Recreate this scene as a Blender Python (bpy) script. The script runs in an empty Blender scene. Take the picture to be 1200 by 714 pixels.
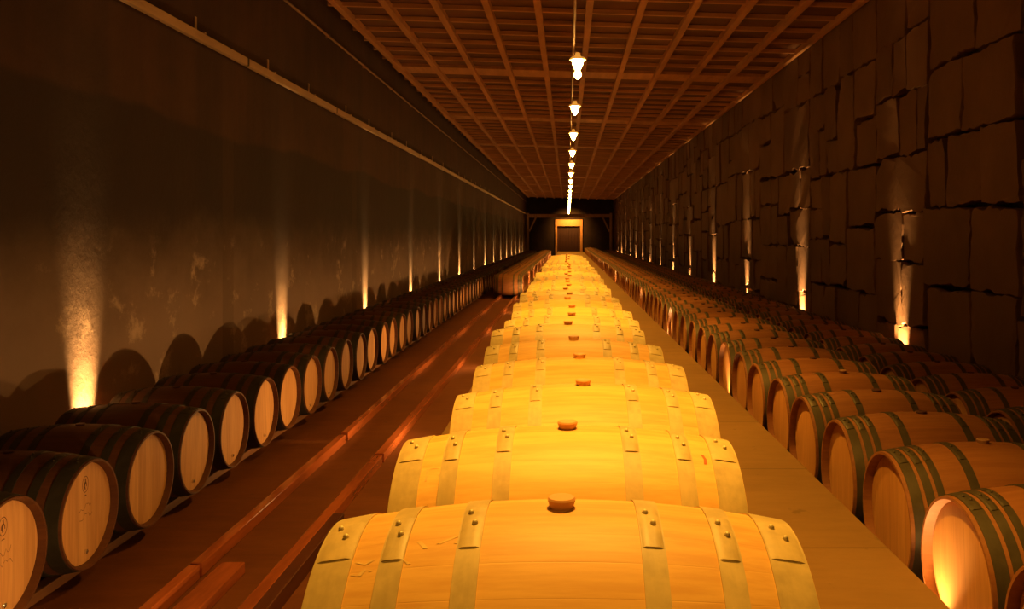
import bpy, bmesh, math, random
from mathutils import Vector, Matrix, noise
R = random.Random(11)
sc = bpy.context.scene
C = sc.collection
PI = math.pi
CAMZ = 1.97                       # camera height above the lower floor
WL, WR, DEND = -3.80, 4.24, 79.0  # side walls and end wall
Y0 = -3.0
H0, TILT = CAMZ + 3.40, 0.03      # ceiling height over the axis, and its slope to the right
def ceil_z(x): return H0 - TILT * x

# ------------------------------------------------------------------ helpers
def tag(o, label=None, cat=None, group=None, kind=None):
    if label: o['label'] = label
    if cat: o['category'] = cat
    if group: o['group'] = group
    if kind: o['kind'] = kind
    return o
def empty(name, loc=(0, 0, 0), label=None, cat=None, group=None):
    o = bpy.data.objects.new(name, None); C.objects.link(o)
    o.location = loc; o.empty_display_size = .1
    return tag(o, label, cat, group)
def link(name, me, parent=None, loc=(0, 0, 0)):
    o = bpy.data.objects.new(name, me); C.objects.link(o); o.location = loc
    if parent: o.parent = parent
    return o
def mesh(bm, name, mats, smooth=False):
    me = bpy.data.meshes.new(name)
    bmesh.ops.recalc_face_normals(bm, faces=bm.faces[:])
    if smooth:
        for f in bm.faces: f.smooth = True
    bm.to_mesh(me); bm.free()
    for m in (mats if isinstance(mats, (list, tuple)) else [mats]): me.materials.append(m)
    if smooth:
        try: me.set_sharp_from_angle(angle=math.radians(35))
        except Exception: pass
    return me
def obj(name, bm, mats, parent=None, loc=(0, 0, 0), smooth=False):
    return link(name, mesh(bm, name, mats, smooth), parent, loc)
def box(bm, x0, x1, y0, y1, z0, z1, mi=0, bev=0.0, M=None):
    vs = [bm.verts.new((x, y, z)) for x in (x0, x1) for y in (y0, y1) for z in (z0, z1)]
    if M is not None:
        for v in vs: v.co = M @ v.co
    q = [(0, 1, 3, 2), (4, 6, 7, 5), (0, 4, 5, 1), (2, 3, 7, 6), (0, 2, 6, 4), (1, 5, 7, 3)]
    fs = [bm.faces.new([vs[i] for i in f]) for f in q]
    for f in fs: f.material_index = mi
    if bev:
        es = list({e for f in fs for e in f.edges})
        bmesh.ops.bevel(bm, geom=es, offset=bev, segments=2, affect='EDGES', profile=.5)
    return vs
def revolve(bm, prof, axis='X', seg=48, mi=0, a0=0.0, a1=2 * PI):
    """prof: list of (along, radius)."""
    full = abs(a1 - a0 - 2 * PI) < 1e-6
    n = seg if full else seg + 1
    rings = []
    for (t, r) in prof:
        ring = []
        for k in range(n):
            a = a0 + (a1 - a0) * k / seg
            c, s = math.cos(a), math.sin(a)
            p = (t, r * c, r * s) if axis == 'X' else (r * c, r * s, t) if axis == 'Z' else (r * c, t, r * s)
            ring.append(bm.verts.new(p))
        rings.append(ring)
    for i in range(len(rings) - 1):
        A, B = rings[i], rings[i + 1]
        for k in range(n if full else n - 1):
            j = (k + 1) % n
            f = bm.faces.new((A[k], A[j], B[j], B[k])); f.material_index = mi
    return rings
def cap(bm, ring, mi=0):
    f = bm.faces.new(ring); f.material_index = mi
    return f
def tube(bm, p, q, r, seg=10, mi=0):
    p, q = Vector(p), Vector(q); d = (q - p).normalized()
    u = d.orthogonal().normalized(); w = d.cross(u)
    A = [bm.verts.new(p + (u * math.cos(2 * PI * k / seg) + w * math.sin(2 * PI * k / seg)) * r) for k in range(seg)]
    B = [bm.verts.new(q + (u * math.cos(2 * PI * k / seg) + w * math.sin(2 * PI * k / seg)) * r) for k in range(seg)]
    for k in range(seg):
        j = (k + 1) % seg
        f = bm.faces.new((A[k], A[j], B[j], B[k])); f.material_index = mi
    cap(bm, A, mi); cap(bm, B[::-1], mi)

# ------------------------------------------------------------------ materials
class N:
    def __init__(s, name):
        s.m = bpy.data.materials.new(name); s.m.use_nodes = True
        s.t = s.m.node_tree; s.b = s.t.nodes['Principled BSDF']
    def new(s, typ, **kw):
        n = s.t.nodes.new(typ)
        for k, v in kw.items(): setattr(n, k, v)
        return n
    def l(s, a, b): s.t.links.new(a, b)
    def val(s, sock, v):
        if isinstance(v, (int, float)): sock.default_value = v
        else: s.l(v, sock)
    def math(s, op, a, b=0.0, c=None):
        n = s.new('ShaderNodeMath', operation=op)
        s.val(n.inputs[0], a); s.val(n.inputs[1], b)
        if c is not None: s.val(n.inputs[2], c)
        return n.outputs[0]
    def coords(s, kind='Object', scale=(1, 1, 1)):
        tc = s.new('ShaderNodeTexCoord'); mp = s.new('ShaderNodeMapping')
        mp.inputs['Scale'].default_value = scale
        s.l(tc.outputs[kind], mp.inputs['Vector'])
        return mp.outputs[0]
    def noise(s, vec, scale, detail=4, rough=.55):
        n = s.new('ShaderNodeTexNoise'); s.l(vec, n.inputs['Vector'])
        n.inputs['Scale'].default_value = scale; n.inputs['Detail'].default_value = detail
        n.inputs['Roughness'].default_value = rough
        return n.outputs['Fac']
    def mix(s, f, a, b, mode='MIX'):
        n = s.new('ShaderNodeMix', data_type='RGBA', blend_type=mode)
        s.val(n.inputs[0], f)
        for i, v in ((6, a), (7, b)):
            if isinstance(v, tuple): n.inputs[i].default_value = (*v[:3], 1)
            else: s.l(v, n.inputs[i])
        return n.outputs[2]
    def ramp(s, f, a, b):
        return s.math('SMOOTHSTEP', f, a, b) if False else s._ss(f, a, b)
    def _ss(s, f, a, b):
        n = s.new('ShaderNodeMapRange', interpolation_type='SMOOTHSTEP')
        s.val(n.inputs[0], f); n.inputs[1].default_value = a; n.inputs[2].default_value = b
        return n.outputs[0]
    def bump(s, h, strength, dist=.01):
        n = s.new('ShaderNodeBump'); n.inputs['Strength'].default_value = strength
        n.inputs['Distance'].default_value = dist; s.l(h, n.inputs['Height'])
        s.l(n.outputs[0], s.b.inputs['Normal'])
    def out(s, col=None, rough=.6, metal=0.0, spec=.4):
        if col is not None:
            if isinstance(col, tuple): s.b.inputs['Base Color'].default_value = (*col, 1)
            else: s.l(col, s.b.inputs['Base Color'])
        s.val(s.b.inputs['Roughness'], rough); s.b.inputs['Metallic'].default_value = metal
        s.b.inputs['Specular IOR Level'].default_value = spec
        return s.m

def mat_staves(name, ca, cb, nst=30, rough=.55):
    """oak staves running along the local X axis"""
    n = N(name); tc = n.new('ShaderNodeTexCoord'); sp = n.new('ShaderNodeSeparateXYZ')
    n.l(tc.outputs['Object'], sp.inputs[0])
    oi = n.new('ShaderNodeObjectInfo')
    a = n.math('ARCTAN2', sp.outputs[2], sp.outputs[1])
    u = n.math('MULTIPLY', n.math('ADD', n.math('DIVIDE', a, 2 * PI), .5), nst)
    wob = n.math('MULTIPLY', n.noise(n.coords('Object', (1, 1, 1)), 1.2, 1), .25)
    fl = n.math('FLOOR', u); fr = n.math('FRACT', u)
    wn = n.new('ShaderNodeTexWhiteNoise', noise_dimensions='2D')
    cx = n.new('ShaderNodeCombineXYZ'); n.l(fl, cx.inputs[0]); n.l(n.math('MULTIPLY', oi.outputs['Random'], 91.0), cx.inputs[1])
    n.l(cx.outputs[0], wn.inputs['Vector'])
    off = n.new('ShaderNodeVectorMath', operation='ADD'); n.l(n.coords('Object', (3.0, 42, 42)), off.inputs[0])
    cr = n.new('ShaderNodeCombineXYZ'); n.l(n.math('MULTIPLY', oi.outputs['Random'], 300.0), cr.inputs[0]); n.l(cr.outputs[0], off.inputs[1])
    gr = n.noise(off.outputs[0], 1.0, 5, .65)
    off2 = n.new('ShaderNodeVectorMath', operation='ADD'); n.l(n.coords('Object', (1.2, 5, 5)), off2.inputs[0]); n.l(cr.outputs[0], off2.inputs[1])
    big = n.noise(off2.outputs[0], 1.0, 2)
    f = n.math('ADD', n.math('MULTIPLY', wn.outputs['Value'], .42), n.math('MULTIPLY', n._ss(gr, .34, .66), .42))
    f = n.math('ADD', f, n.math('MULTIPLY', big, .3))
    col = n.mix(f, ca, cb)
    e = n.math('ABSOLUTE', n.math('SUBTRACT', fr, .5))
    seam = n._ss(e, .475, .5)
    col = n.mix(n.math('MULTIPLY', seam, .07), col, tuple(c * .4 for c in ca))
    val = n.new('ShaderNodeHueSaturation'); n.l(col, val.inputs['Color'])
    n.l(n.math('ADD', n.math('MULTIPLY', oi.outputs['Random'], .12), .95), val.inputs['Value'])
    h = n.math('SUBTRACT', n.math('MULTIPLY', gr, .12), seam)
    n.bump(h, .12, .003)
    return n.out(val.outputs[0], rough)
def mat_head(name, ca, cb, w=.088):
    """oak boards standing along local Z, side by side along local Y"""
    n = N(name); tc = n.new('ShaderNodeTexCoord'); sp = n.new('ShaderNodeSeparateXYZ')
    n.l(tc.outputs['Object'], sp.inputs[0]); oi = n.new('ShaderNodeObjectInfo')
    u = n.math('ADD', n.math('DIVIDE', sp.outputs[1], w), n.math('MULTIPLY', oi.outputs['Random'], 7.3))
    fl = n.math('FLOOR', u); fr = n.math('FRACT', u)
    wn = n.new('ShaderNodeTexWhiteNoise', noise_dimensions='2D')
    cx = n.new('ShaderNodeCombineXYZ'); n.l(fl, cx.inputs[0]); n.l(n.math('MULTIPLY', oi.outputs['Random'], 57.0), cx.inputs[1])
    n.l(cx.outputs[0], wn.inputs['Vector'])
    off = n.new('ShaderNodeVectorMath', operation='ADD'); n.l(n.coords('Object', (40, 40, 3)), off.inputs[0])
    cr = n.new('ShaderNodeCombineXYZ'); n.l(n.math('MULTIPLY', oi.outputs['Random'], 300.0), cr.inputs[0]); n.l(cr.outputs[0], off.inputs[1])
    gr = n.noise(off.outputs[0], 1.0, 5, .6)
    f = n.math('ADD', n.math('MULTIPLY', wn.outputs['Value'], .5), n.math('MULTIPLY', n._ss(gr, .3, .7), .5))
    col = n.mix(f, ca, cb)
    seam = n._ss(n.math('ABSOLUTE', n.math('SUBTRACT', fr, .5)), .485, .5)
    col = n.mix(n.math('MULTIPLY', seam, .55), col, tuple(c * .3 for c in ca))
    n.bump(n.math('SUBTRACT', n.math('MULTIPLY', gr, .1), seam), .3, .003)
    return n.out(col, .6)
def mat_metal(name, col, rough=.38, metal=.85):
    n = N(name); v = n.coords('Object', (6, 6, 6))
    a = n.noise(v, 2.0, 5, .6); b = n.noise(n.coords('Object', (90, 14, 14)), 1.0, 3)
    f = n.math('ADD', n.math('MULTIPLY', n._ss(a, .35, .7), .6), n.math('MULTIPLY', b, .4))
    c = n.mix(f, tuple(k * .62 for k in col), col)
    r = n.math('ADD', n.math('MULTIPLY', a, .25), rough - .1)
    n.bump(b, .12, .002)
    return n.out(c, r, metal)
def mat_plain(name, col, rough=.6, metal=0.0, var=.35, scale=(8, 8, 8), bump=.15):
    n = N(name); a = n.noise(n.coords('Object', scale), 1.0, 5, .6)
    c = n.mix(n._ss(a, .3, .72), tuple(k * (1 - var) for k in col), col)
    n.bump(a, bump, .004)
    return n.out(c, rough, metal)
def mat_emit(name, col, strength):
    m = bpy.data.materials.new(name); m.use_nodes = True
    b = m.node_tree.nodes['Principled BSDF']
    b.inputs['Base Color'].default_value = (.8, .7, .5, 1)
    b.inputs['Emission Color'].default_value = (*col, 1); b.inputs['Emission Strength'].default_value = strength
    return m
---
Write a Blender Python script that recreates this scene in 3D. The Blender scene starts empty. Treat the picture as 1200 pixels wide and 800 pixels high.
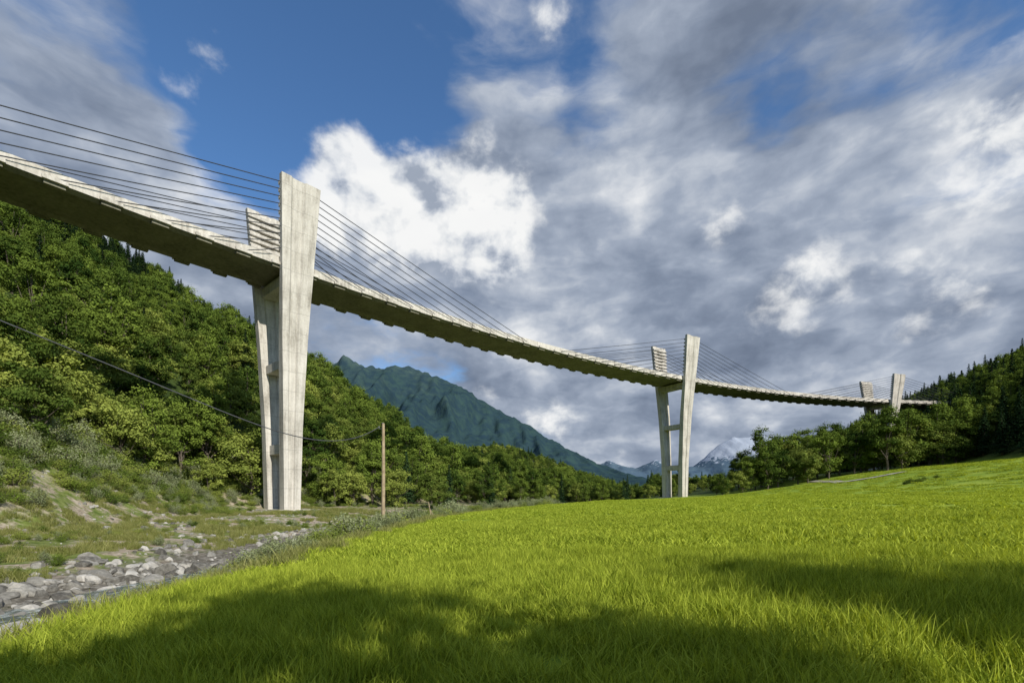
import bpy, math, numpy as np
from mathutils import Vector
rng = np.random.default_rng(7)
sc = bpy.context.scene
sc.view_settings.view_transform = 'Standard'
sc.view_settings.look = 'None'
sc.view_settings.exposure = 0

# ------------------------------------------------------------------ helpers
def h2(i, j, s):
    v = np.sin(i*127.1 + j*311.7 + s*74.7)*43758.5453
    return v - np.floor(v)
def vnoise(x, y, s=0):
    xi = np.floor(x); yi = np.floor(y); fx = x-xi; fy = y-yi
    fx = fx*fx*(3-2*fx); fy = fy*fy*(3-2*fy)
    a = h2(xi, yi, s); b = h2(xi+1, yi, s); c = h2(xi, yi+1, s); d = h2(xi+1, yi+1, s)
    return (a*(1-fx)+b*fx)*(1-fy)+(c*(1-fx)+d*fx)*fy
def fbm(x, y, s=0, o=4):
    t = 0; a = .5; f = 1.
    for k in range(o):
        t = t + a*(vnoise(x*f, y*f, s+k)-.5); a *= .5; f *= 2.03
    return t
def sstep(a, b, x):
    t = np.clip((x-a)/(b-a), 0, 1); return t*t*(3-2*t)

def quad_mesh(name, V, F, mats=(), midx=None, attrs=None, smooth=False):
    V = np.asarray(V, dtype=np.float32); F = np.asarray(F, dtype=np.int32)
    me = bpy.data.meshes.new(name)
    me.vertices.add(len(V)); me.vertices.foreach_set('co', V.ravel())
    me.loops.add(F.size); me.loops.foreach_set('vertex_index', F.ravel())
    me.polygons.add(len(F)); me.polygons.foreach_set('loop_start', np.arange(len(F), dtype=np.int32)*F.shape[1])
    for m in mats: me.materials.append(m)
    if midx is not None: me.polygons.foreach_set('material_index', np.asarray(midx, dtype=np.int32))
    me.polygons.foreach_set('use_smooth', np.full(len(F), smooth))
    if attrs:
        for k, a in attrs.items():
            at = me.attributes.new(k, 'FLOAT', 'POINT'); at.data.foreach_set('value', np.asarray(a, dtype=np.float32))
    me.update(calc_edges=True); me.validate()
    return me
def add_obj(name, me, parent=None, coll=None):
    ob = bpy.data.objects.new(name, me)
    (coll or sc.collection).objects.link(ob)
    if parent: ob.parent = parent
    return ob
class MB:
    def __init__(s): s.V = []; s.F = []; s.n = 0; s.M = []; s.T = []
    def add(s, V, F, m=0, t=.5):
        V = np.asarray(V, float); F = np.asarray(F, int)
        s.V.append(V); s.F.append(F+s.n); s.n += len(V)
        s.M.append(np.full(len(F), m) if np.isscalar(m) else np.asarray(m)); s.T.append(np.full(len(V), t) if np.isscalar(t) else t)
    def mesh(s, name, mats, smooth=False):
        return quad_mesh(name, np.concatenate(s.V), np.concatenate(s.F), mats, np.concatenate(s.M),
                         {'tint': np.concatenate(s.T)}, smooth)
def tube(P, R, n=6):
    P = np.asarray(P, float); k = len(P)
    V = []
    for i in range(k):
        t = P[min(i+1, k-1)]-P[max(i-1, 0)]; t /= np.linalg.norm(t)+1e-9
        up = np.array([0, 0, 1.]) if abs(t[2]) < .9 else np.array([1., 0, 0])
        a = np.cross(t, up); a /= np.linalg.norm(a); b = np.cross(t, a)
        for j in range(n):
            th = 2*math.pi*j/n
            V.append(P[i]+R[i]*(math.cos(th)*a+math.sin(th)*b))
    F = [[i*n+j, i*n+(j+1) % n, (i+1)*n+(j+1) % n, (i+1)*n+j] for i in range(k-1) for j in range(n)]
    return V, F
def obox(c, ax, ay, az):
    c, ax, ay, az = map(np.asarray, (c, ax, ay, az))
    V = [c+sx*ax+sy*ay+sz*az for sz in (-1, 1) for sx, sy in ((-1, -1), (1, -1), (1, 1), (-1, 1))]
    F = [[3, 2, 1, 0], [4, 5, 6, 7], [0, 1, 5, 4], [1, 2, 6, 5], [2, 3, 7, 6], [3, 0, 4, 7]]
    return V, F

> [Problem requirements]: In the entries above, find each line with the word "Blender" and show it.

> [Result]:
Recreate this scene as a Blender Python (bpy) script. The script runs in an empty Blender scene. Take the picture to be 1200 by 714 pixels.
Write a Blender Python script that recreates this scene in 3D. The Blender scene starts empty. Treat the picture as 1200 pixels wide and 800 pixels high.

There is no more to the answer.